Begin at the first line of the data and copy each line through the one containing "bm = bmesh.new(); box(bm, -0.10, -0.05, 0.10, 0.18, SZ1", that line included, with no pictures.

##########

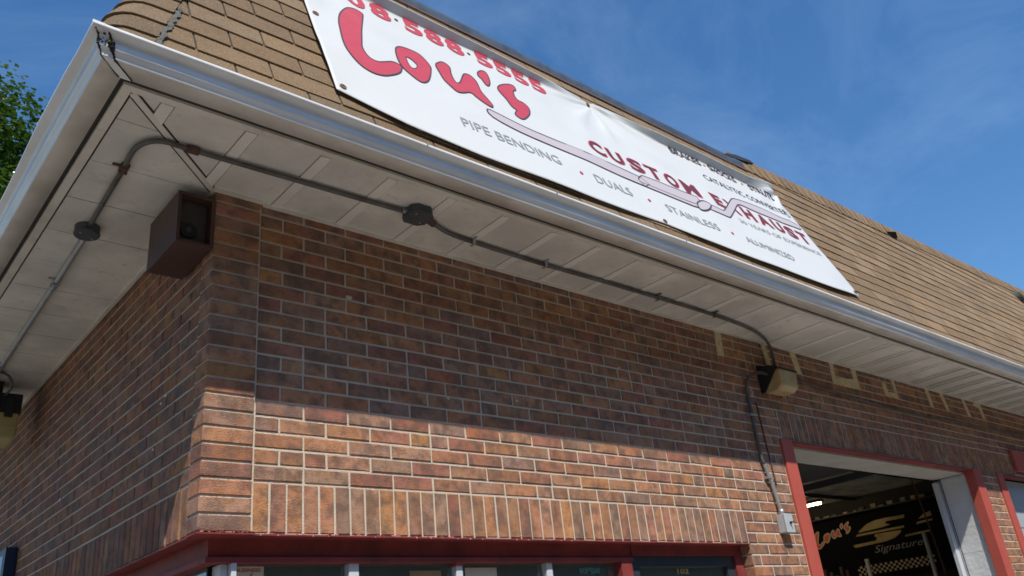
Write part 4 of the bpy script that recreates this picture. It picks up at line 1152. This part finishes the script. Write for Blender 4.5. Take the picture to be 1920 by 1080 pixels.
# ---------------------------------------------------------------- speaker box under the soffit
sp = tag(empty("speaker", (-0.07, 0.14, 1.09)), "brown plywood speaker box hung under the soffit beside the brick corner", "speaker")
SX0, SX1, SY0, SY1, SZ0, SZ1 = -0.148, -0.002, -0.022, 0.30, 1.092, 1.318; T_ = 0.013
for nm, b in (("side_panel", (SX0, SX0 + T_, SY0, SY1, SZ0, SZ1)), ("side_panel", (SX1 - T_, SX1, SY0, SY1, SZ0, SZ1)), ("bottom_panel", (SX0 + T_ + .0002, SX1 - T_ - .0002, SY0, SY1, SZ0 + .0003, SZ0 + T_)),
              ("top_panel", (SX0 + T_ + .0002, SX1 - T_ - .0002, SY0, SY1, SZ1 - T_, SZ1 - .0003)), ("back_panel", (SX0 + T_ + .0002, SX1 - T_ - .0002, SY1 - T_, SY1 - .0004, SZ0 + T_ + .0002, SZ1 - T_ - .0002))):
    bm = bmesh.new(); box(bm, *b, bev=.0008); sub(sp, nm, bm, M_spk)
bm = bmesh.new(); box(bm, SX0 + T_ + .001, SX1 - T_ - .001, SY0 + .05, SY0 + .06, SZ0 + T_ + .001, SZ1 - T_ - .001); sub(sp, "front_baffle", bm, M_grille)
bm = bmesh.new(); tube(bm, [(-0.085, SY0 + .0495, 1.175), (-0.085, SY0 + .044, 1.175)], [.036, .033], 24); sub(sp, "cone", bm, M_black)
bm = bmesh.new(); tube(bm, [(-0.085, SY0 + .0435, 1.175), (-0.085, SY0 + .040, 1.175)], [.014, .010], 16); sub(sp, "dust_cap", bm, M_jbox)
bm = bmesh.new(); box(bm, -0.10, -0.05, 0.10, 0.18, SZ1 + .0002, HS - .0005); sub(sp, "hanging_bracket", bm, M_black)

# ---------------------------------------------------------------- wall lights
def wallpack(name, label, org, u, nrm, W, H, Dp, lensmat, ztop):
    """org: top-left corner on the wall, u along the wall, nrm outwards"""
    t = tag(empty(name, org), label, "wall light", "yellowed wall pack lights under the eaves")
    o = Vector(org); u = Vector(u); n_ = Vector(nrm)
    P = lambda a, d, z: o + u * a + n_ * d + Vector((0, 0, z))
    def prism(bm, prof, a0, a1):
        A = [bm.verts.new(P(a0, d, z)) for d, z in prof]; Bq = [bm.verts.new(P(a1, d, z)) for d, z in prof]
        bm.faces.new(A); bm.faces.new(Bq[::-1])
        for k in range(len(prof)): bm.faces.new((A[k], Bq[k], Bq[(k + 1) % len(prof)], A[(k + 1) % len(prof)]))
    side = [(0.004, 0.0), (Dp, -0.045), (Dp, -.055), (0.03, -H), (0.004, -H)]
    bm = bmesh.new(); prism(bm, side, 0, .012); sub(t, "end_plate", bm, M_black)
    bm = bmesh.new(); prism(bm, side, W - .012, W); sub(t, "end_plate", bm, M_black)
    bm = bmesh.new(); prism(bm, [(0.004, 0.0), (Dp, -0.045), (Dp, -.052), (0.02, -.02), (0.02, -H + .02), (0.004, -H + .02)], .0122, W - .0122); sub(t, "housing", bm, M_black)
    lens = [(Dp + .006, -.053), (Dp + .012, -.075), (Dp + .004, -H * .88), (Dp - .03, -H - .004), (0.030, -H - .006), (0.028, -H + .03), (0.028, -.06)]
    bm = bmesh.new(); prism(bm, lens, .0124, W - .0124); bmesh.ops.recalc_face_normals(bm, faces=bm.faces)
    bmesh.ops.bevel(bm, geom=[e for e in bm.edges], offset=.005, segments=2, affect='EDGES'); sub(t, "lens", bm, lensmat)
    bm = bmesh.new(); prism(bm, [(Dp * .8, -.06), (Dp + .0155, -.058), (Dp + .0155, -.064), (Dp * .8, -.066)], -.004, W + .004); sub(t, "rim", bm, M_black)
    return t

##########

COMPLETED TASK ::
Write part 4 of the bpy script that recreates this picture. It picks up at line 1152. This part finishes the script. Write for Blender 4.5. Take the picture to be 1920 by 1080 pixels.
# ---------------------------------------------------------------- speaker box under the soffit
sp = tag(empty("speaker", (-0.07, 0.14, 1.09)), "brown plywood speaker box hung under the soffit beside the brick corner", "speaker")
SX0, SX1, SY0, SY1, SZ0, SZ1 = -0.148, -0.002, -0.022, 0.30, 1.092, 1.318; T_ = 0.013
for nm, b in (("side_panel", (SX0, SX0 + T_, SY0, SY1, SZ0, SZ1)), ("side_panel", (SX1 - T_, SX1, SY0, SY1, SZ0, SZ1)), ("bottom_panel", (SX0 + T_ + .0002, SX1 - T_ - .0002, SY0, SY1, SZ0 + .0003, SZ0 + T_)),
              ("top_panel", (SX0 + T_ + .0002, SX1 - T_ - .0002, SY0, SY1, SZ1 - T_, SZ1 - .0003)), ("back_panel", (SX0 + T_ + .0002, SX1 - T_ - .0002, SY1 - T_, SY1 - .0004, SZ0 + T_ + .0002, SZ1 - T_ - .0002))):
    bm = bmesh.new(); box(bm, *b, bev=.0008); sub(sp, nm, bm, M_spk)
bm = bmesh.new(); box(bm, SX0 + T_ + .001, SX1 - T_ - .001, SY0 + .05, SY0 + .06, SZ0 + T_ + .001, SZ1 - T_ - .001); sub(sp, "front_baffle", bm, M_grille)
bm = bmesh.new(); tube(bm, [(-0.085, SY0 + .0495, 1.175), (-0.085, SY0 + .044, 1.175)], [.036, .033], 24); sub(sp, "cone", bm, M_black)
bm = bmesh.new(); tube(bm, [(-0.085, SY0 + .0435, 1.175), (-0.085, SY0 + .040, 1.175)], [.014, .010], 16); sub(sp, "dust_cap", bm, M_jbox)
bm = bmesh.new(); box(bm, -0.10, -0.05, 0.10, 0.18, SZ1 + .0002, HS - .0005); sub(sp, "hanging_bracket", bm, M_black)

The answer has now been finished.